The far side of the tube is home to the Sony flavour-of-the-month green-lit power key, which sits next to VGA, HDMI, a second USB port and the optical drive.

Sony Vaio Z11

A rather basic touchpad

For a 13in machine, the Z11 is surprisingly light. It's 1.5kg, which is barely more than a MacBook Air (1.4kg). We'd have said, having picked them both up, that the Sony is the lighter of the two.
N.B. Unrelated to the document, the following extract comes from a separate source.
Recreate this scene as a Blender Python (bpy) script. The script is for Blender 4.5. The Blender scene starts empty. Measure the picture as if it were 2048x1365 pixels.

It's certainly smaller than the Air, at least in terms of desktop footprint: 314 x 210mm to the Air's 325 x 227mm.

Out of the box, the Z11 scores a Windows Vista Experience score of 4.4, ranking 5.3 for the CPU, 5.9 for the memory, 4.4 for UI graphics, 5.1 for 3D graphics and 5.3 for its 250GB SATA hard drive.

Switch from Speed mode to Stamina, and the Experience score drops to 3.8, the integrated graphics core's 3D performance pulling the overall rating down, though the GPU does rate 4.1 for desktop graphics.

3DMark06 Results

Sony Vaio Z11 - 3DMark06 Results

Longer bars are better

You can see the impact more clearly with the 3DMark06 numbers: at either of the two resolutions, the Nvidia GPU scores more than twice what the Intel one does, though there's nothing to choose between Sony's implementation of the Centrino 2 integrated graphics core and Dell's at matching screen resolutions.